The vista of Central Park out of my 75th floor office window is beautiful. I should be working but I am reclining in my director’s chair, the seams of my expensive suit stretching to match the contours of my body. The office phone rings once... twice... I hear my PA, Lucy, pick up... 'Red Cherry Communications, Executive Office....' I wait, expecting her to announce a caller. But, there is no announcement - as per usual, Lucy has perfectly redirected the time-wasters.
My diary is as full as my bank account and I shake myself into action as I hear my fourth appointment of the day, introduce themselves to Lucy in the Executive reception.
I am content; excessively happy because the dream I had many, many years before has come true and all it cost me was.....
...........well nothing yet, because sadly, it's still just a dream.
I sit here writing about my imaginary success but for now, I am jolted back to reality as I get a text on my phone - it's T-mobile telling me that my bill is overdue.

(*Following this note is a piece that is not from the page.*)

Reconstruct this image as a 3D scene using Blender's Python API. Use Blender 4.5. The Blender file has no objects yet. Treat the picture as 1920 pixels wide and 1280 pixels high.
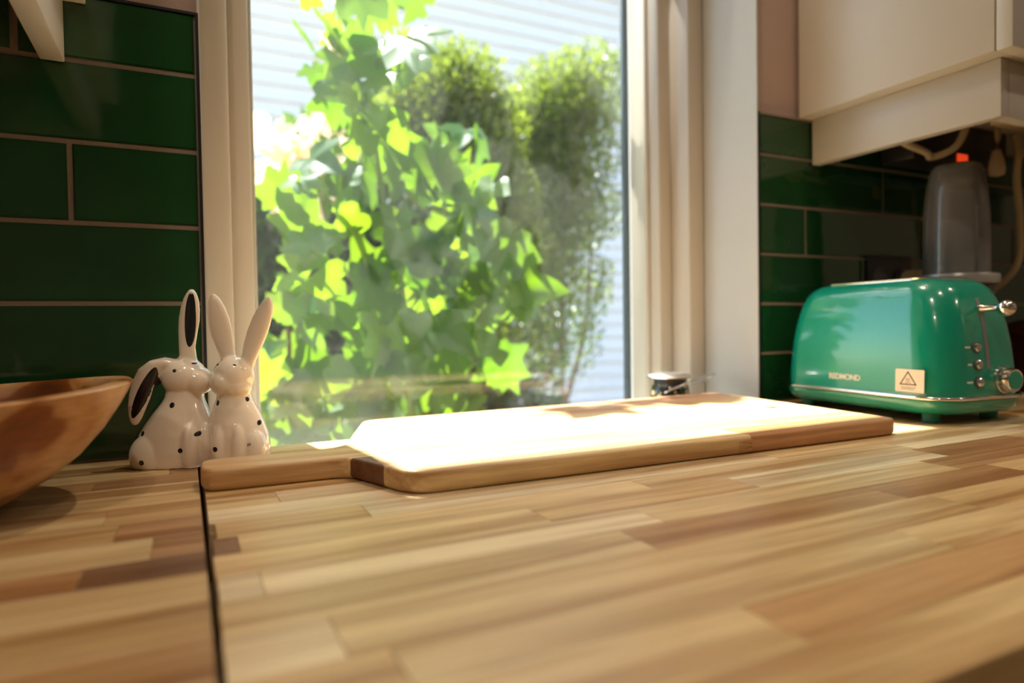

I let my mind wonder: just what would I give to get that level of success? I know I would give up all my spare time for a year if success was guaranteed. I would live in the gutter for a month, if success was guaranteed. I know, I know, nothing in life is for sure, but what would I give to ensure that I do all I can to make my dream, my reality.
To be honest, I really don't know, but what I do know is that, right now, I will work as hard as is necessary to be the best I can be, then, if I achieve all I want to, great but if I don't, at least I will know that I gave it all I had.
After all, no regrets. I have many more dreams.